C'est un rayon de soleil sur une pop qui voit loin, au-delà des clivages et des effets de manche. A 29 et 27 ans, Pauline et Florent ont tout compris à l'art de tisser d'impeccables ritournelles, d'assembler couplets qui rebondissent et refrains qui font mouche. Ces deux-là se sont rencontrés sur les bancs d’une école aixoise : sept ans plus tard, ils posent avec ce premier album Fingers Crossed les bases de mélodies très personnelles, ludiques et toujours saillantes.
Ils ne se seraient pas vu opérer autrement qu’en duo. A les entendre, la formule a quelque chose de magique : « C’est un format évident qui nous a toujours fascinés, expliquent-ils. Pour nous, la musique, ça se fait à deux, même s’il y a un groupe autour. » Sur ce Fingers Crossed écrit à quatre mains, ils redéfinissent la nature même du travail en binôme : plutôt que de jouer la carte du dialogue entre deux points de vue, masculin et féminin, ils y avancent de concert, main dans la main. Entre alchimie et immédiateté, leurs sensibilités sont complémentaires, l'accord de leurs voix constant... Un délicat équilibre qui fait toute la différence, et qui transparaissait déjà à l'époque où ils testaient leur écriture au gré de nombreux concerts dans les bars et tremplins parisiens.
Autodidactes complets, Florent et Pauline ont un rapport intuitif aux harmonies. De leurs pop songs franches et directes, ils ont un fait un canevas sur lequel broder leur ressenti. « Ce sont des petits pansements à l’âme, concèdent-ils en choeur. Nos textes parlent d’amour, de blessures, de nos espoirs, de nos peurs… tous ces sujets profonds qui comptent, et qu’on essaye d’exprimer avec des mots simples – à commencer par notre amitié, très forte, mais aussi parfois conflictuelle. » A l’instar des formations qui les fascinent, des Libertines à Oasis, leur amitié aura connu des hauts et des bas, ses pics et ses débats.
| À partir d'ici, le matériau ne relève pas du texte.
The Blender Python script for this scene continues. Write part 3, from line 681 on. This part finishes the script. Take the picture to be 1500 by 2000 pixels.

De cette relation aussi intime qu’à une époque houleuse, ils ont tiré leur nom de scène : Part-Time Friends, « parce que par moments, on ne peut pas faire autrement que de s’écharper, même si au final, le groupe prend le pas sur tout. » Au chapitre de leurs artistes de chevet, ils citent aussi The Smiths, Girls, Bill Ryder Jones ou les Arctic Monkeys de la B.O. de Submarine, dont on savourera la divine influence sur Home, leur premier single extrait de Fingers Crossed. Dans le respect d’une tradition british en diable, ce premier opus a été enregistré au Pays de Galles, à Monmouth.
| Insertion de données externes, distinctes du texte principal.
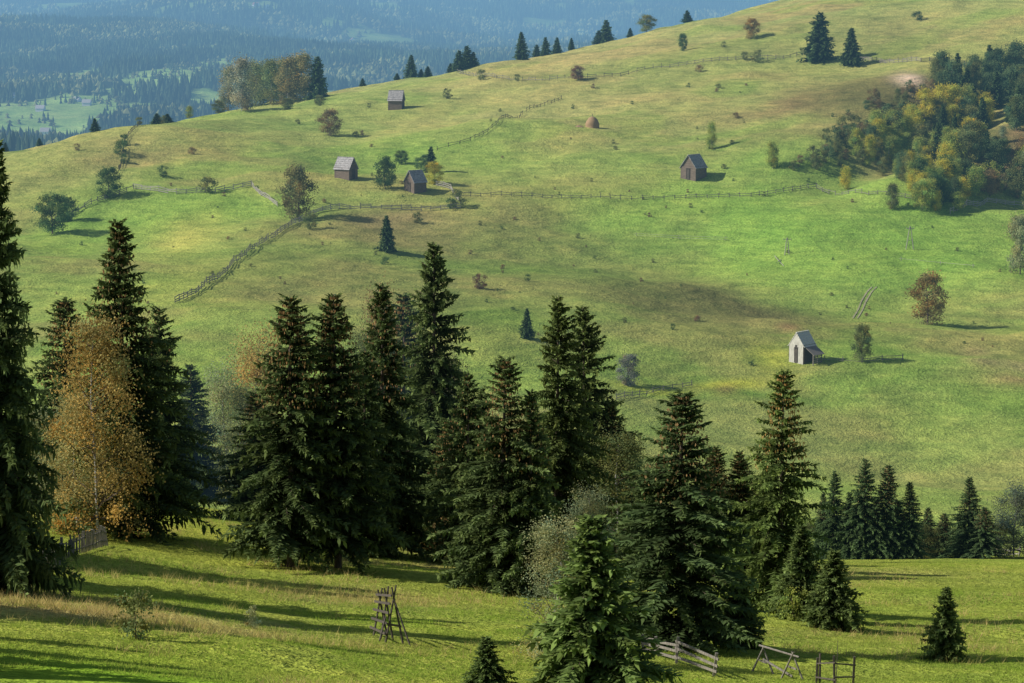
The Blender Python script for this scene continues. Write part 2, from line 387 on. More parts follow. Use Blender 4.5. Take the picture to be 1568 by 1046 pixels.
# ---- foreground / valley-edge trees
FG = [('s', 5, 905, 720, 108), ('s', 192, 818, 500, 108), ('s', 108, 775, 330, 75), ('s', 300, 762, 215, 60), ('s', 245, 785, 330, 70),
      ('s', 445, 868, 435, 90), ('s', 518, 870, 440, 88), ('s', 585, 848, 430, 88), ('s', 662, 832, 482, 96), ('s', 625, 812, 380, 80), ('s', 560, 850, 330, 70),
      ('s', 770, 905, 375, 80, (1.2, 1.18, 1.2)), ('s', 812, 912, 330, 70, (1.25, 1.25, 1.25)), ('s', 852, 862, 430, 82, (1.2, 1.12, 1.0)), ('s', 898, 850, 400, 88, (1.15, 1.08, .95)),
      ('s', 715, 865, 310, 60), ('s', 740, 850, 270, 60), ('s', 935, 850, 250, 60, (1.2, 1.15, 1.0)), ('s', 395, 800, 210, 60),
      ('s', 1045, 992, 412, 116, (.85, .9, .95)), ('s', 1192, 935, 385, 72, (1.25, 1.25, 1.0)), ('s', 1130, 880, 200, 50), ('s', 1095, 880, 210, 50),
      ('y', 1275, 962, 125, 42, (1.2, 1.2, 1.1)), ('y', 1225, 948, 150, 42, (1.2, 1.2, 1.1)), ('y', 905, 1075, 300, 95, (1.3, 1.35, 1.1)),
      ('y', 1447, 1012, 118, 32, (1.2, 1.2, 1.1)), ('y', 745, 1065, 95, 36, (1.1, 1.15, 1.)), ('y', 1130, 990, 110, 40), ('s', 960, 850, 200, 55), ('s', 985, 870, 160, 45), ('s', 690, 850, 220, 60), ('s', 480, 850, 260, 70)]
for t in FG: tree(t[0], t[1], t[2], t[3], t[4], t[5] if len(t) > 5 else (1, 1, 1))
for u, v, hp, hw, c in [(150, 826, 350, 74, GOLD), (120, 815, 220, 56, (.26, .22, .09)), (178, 822, 190, 56, (.24, .21, .08)), (400, 768, 275, 52, GOLD), (348, 752, 205, 45, PALE), (375, 775, 190, 45, OLIVE),
                        (852, 1008, 225, 58, PALE), (945, 852, 195, 60, OLIVE), (905, 905, 165, 42, PALE), (560, 800, 300, 40, OLIVE), (1005, 850, 150, 45, OLIVE),
                        (730, 860, 240, 50, OLIVE), (60, 800, 180, 60, PALE), (1140, 860, 150, 50, OLIVE), (690, 800, 260, 45, (.15, .11, .05)), (590, 790, 360, 40, BROWN), (830, 830, 200, 45, OLIVE), (1060, 850, 110, 50, OLIVE)]:
    tree('b', u, v, hp, hw, c)
for u, v, hp, hw, c in [(207, 978, 72, 42, OLIVE), (387, 962, 34, 16, PALE), (1215, 950, 50, 30, YG), (490, 862, 50, 30, YG), (1130, 985, 40, 25, YG), (370, 760, 60, 50, YG), (190, 818, 60, 50, PALE), (120, 822, 60, 45, OLIVE),
                        (680, 850, 60, 40, BROWN), (640, 845, 50, 40, OLIVE), (600, 840, 55, 30, BROWN), (870, 1030, 90, 40, OLIVE), (940, 1040, 60, 36, YG)]:
    tree('h', u, v, hp, hw, c)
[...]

Outre les deux studios d’enregistrement dont elle peut s’enorgueillir (dont le célèbre MonoValley, où sévirent en leur temps Pink Floyd, The Coral, les frères Gallagher, et où nos deux Français ont aussi enregistré), la ville compte désormais celui du tout jeune producteur Tom Manning (ancien assistant de Rob Ellis, le batteur et producteur de PJ Harvey), aux manettes de cet album : avec lui, l’entente a été aussi fructueuse qu’immédiate. Mis en boîte en cinq semaines, Fingers Crossed a en outre profité des arrangements de Ben Christophers (lequel, au-delà de ses propres albums solo, permit à Bat for Lashes d’atteindre le succès qu’on sait). Autour de ce noyau dur, le bassiste britannique Will Taylor et l’ami de longue date et multi-instrumentiste Clément Doumic (Feu! Chatterton) ont permis de transformer le pari que représentaient ces sessions en un joyeux terrain d’expérimentation.